Provided data
— Begin —
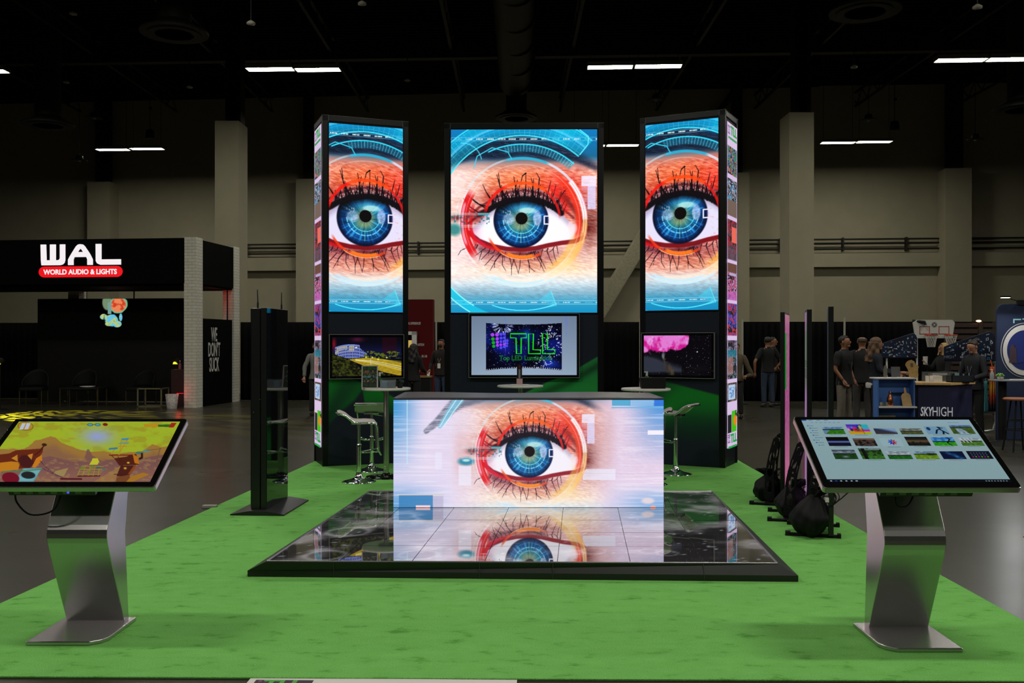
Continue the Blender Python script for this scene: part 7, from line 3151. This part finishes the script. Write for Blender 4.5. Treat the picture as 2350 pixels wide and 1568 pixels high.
    # shoes
    for s_ in ('L', 'R'):
        an = Lg[s_][1]
        b = MB()
        b.tube([(an[0], an[1] + .05, .045), (an[0], an[1] - .02, .045), (an[0], an[1] - .12, .038), (an[0], an[1] - .20, .028)], [.042, .048, .046, .030], n=12)
        b.build('shoe', mat('shoe_dark', lin(*shoes), rough=.5), t)
    # hair
    hm = mat('hair_%d_%d_%d' % hair, lin(*hair), rough=.6, noise=.3, nscale=60, aniso=(1, 1, .15))
    b = MB()
    b.T = Hrot
    c = (0, cy0 + .018, 1.668)
    if hair_style != 'bald':
        vs, fs = [], []

        def fn(u, v):
            a = u * 2 * PI            # 0 = +x, 3/2 PI = -y (front)
            front = max(0, -math.sin(a))
            maxp = 2.15 - 1.42 * front ** .55
            if hair_style in ('long', 'bob'):
                maxp = 2.1 - 1.25 * front ** 2
            p = v * maxp
            w2 = 1.0 + .02 * math.sin(a * 9 + p * 7) - .07 * (p / maxp) ** 3
            return (c[0] + .088 * w2 * math.sin(p) * math.cos(a), c[1] + .106 * w2 * math.sin(p) * math.sin(a), c[2] - .005 + .088 * w2 * math.cos(p))
        b.sheet(fn, 36, 12, thick=.006)
        if hair_style == 'long':
            def fn(u, v):
                a = -.25 * PI + u * 1.5 * PI + 0.0
                rr_ = 1 + .10 * math.sin(u * 31 + v * 9) + .06 * math.sin(u * 17 - v * 15)
                return (.095 * rr_ * math.cos(a) * (1 + .25 * v), cy0 + .03 + (.085 + .04 * v) * rr_ * math.sin(a), 1.66 - .36 * v)
            b.sheet(fn, 48, 22, thick=.03)
        if hair_style == 'bob':
            def fn(u, v):
                a = -.30 * PI + u * 1.6 * PI
                rr_ = 1 + .06 * math.sin(u * 27 + v * 5)
                return (.098 * rr_ * math.cos(a) * (1 + .12 * v), cy0 + .025 + (.092 + .02 * v) * rr_ * math.sin(a), 1.67 - .19 * v)
            b.sheet(fn, 40, 14, thick=.028)
        if hair_style == 'bun':
            b.ball((0, cy0 + .135, 1.70), .045, 12, 8, (1.1, 1, .9), .05)
            for q in range(8):
                a = q * .8
                b.tube([(0, cy0 + .12, 1.70), (.04 * math.cos(a), cy0 + .17, 1.70 + .04 * math.sin(a)), (.055 * math.cos(a), cy0 + .185, 1.68 + .05 * math.sin(a))], .006, n=5)
    else:
        def fn(u, v):
            a = -.12 * PI + u * 1.24 * PI
            p = 1.15 + .75 * v
            return (.0835 * math.sin(p) * math.cos(a), cy0 + .010 + .100 * math.sin(p) * math.sin(a), 1.655 + .088 * math.cos(p))
        b.sheet(fn, 24, 6, thick=.004)
    b.build('hair', hm, t)
    if extras:
        extras(t, Hrot, cy0)
    t.scale = (k, k, k)
    return t


# pair in front of the drape: the nearer man seen from behind, a second man facing us beyond him
def ex_mask(t, H, cy0):
    b = MB()
    b.T = H
    b.prism([(-.05, 1.60), (.0, 1.585), (.045, 1.56), (.04, 1.52), (-.02, 1.53)], .085, .092, 'x')
    b.tube([(.086, cy0 + .01, 1.64), (.092, cy0 + .02, 1.60), (.09, cy0 + .03, 1.56)], .003, n=4)
    b.build('face_mask', mat('mask_teal', lin(90, 160, 175), rough=.7), t)
    b = MB()
    b.tube([(.20, .0, .93), (.205, .03, .945), (.225, .0, .955), (.205, -.03, .945), (.20, .0, .93)], .012, n=6)
    b.build('wristwatch', M_mblack, t)


person('man in black T-shirt and blue jeans seen from behind, hand on hip, before the drape', 1762, 23.7, PI + math.radians(10), 1.74,
       arms={'R': [(-.36, .02, 1.14), (-.25, -.05, .98)], 'L': [(.37, .06, 1.13), (.33, -.02, .86)]}, shirt=(16, 16, 18), trousers=(44, 58, 82), hair=(28, 20, 16), head_turn=-35)
person('second man in black, arms akimbo, half hidden behind the man in jeans', 1773, 24.4, math.radians(60), 1.74,
       arms={'R': [(-.33, .10, 1.14), (-.22, -.02, .98)], 'L': [(.34, .06, 1.13), (.22, -.06, .98)]}, shirt=(14, 14, 16), trousers=(26, 26, 30), hair=(34, 24, 18), extras=ex_mask)


def ex_lanyard(col, badge=True, zb=1.13):
    def fn(t, H, cy0):
        b = MB()
        b.tube([(-.06, .03, 1.50), (-.075, -.075, 1.42), (-.03, -.135, 1.25), (0, -.14, zb), (.03, -.135, 1.25), (.075, -.075, 1.42), (.06, .03, 1.50)], .006, n=5)
        b.build('lanyard', mat('lanyard_%d' % col[0], lin(*col), rough=.7), t)
        if badge:
            b = MB()
            b.box(-.04, .04, -.148, -.142, zb - .12, zb)
            b.build('badge', M_white, t)
    return fn


person('man with dark hair in a grey sleeved dark polo, hand in his khaki pocket', 1937, 17.0, math.radians(38), 1.73,
       arms={'R': [(-.24, .03, 1.15), (-.165, -.09, .95)], 'L': [(.24, .04, 1.15), (.18, -.08, .96)]}, shirt=(22, 22, 25), trousers=(122, 114, 102), hair=(24, 17, 14),
       head_turn=6, extras=ex_lanyard((60, 60, 62), False))
person('bald man in a black jacket and dark grey trousers seen from behind', 1979, 17.7, PI - math.radians(15), 1.74,
       arms={'R': [(-.25, .02, 1.15), (-.16, -.16, 1.10)], 'L': [(.24, .0, 1.15), (.20, -.14, 1.08)]}, shirt=(14, 14, 16), sleeve='long', trousers=(62, 60, 58), hair=(70, 58, 50),
       hair_style='bald', head_turn=8)


def ex_woman(t, H, cy0):
    b = MB()
    b.lathe([(.155, .86), (.160, .93), (.142, .95)], n=28)
    b.build('shirt_tail', mat('white_cotton', lin(176, 172, 170), rough=.8), t)
    b = MB()
    b.ball((-.200, -.02, 1.33), .03, 10, 10, (.7, .9, 2.4))
    b.build('bare_shoulder', MATS['skin_pale'], t)
    b = MB()
    b.box(-.05, .05, -.46, -.36, .92, .96)
    b.build('handbag_strap', M_mblack, t)


person('woman with long wavy brown hair in a navy top reaching toward the white shelf', 2008, 16.4, math.radians(78), 1.70,
       arms={'R': [(-.22, -.06, 1.16), (-.14, -.30, 1.10)], 'L': [(.20, -.16, 1.16), (.16, -.46, 1.12)]}, shirt=(20, 26, 44), sleeve='long', trousers=(18, 18, 20), hair=(92, 66, 44),
       hair_style='long', skin='pale', female=True, extras=ex_woman, head_tilt=6)


def ex_cup(t, H, cy0):
    b = MB()
    b.lathe([(.040, 0), (.048, .16), (.05, .165), (.044, .165), (.04, .01)], c=(-.13, -.34, 1.30), n=20)
    b.build('white_cup', M_white, t)


person('blonde woman facing left, holding a white cup behind the navy counter', 2166, 18.2, math.radians(-78), 1.60,
       arms={'R': [(-.20, -.18, 1.18), (-.15, -.30, 1.30)], 'L': [(.20, -.08, 1.14), (.10, -.26, 1.10)]}, shirt=(20, 19, 22), sleeve='long', trousers=(18, 18, 20), hair=(176, 146, 92),
       hair_style='bob', skin='light', female=True, extras=ex_cup, head_tilt=-6)


def ex_glasses(t, H, cy0):
    ex_lanyard((96, 100, 110), False, 1.10)(t, H, cy0)
    b = MB()
    b.T = H
    for q in (-1, 1):
        pts = [(q * .033 + .024 * math.cos(a), cy0 - .105, 1.636 + .018 * math.sin(a)) for a in np.linspace(0, 2 * PI, 14, endpoint=False)]
        b.tube(pts, .002, n=4, closed=True)
        b.tube([(q * .057, cy0 - .10, 1.64), (q * .083, cy0, 1.645)], .002, n=4)
    b.build('glasses', M_edge, t)


person('woman with dark tied hair looking down at the caddy on the counter', 2236, 15.95, math.radians(-62), 1.66,
       arms={'R': [(-.22, -.08, 1.14), (-.16, -.30, 1.05)], 'L': [(.24, -.04, 1.14), (.16, -.30, 1.06)]}, shirt=(20, 23, 34), sleeve='long', trousers=(14, 14, 16), hair=(34, 22, 18),
       hair_style='bun', skin='light', female=True, extras=ex_glasses, head_tilt=22)
person('woman in black with long dark hair, back turned, in front of the red panel', 949, 20.5, PI - math.radians(25), 1.58,
       arms={'R': [(-.22, -.06, 1.14), (-.18, -.26, 1.08)], 'L': [(.20, -.12, 1.16), (.12, -.30, 1.10)]}, shirt=(13, 12, 14), sleeve='long', trousers=(12, 12, 14), hair=(22, 14, 13), hair_style='long',
       skin='light', female=True)


def ex_maskman(t, H, cy0):
    ex_lanyard((150, 140, 110), True, 1.16)(t, H, cy0)
    b = MB()
    b.T = H
    b.ball((0, cy0 - .066, 1.585), .05, 14, 10, (1.15, .75, .9))
    b.build('face_mask', mat('mask_black', (.004, .004, .004, 1), rough=.8), t)


person('man in a dark sweater, black face mask and lanyard beside the red panel', 1013, 22.5, math.radians(-20), 1.68,
       arms={'R': [(-.26, .0, 1.15), (-.24, -.16, 1.0)], 'L': [(.26, .02, 1.15), (.24, -.08, .95)]}, shirt=(34, 18, 18), sleeve='long', trousers=(52, 66, 96), hair=(26, 18, 14),
       extras=ex_maskman)
person('person in a pale grey top mostly hidden behind the left tower', 726, 21.0, math.radians(20), 1.62,
       arms={}, shirt=(150, 152, 146), sleeve='long', trousers=(26, 26, 28), hair=(30, 22, 18), female=True, skin='light')
person('person in a tan sleeve mostly hidden behind the right tower', 1689, 20.2, math.radians(-20), 1.60,
       arms={'L': [(.34, .05, 1.02), (.24, -.12, .98)], 'R': [(-.34, .05, 1.02), (-.24, -.12, .98)]}, shirt=(112, 98, 72), sleeve='long', trousers=(26, 26, 28), hair=(30, 22, 18), skin='light')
— End —
Given instruction
Copy each line of the listing that includes "from".

Exercise response
Continue the Blender Python script for this scene: part 7, from line 3151. This part finishes the script. Write for Blender 4.5. Treat the picture as 2350 pixels wide and 1568 pixels high.
# pair in front of the drape: the nearer man seen from behind, a second man facing us beyond him
person('man in black T-shirt and blue jeans seen from behind, hand on hip, before the drape', 1762, 23.7, PI + math.radians(10), 1.74,
person('bald man in a black jacket and dark grey trousers seen from behind', 1979, 17.7, PI - math.radians(15), 1.74,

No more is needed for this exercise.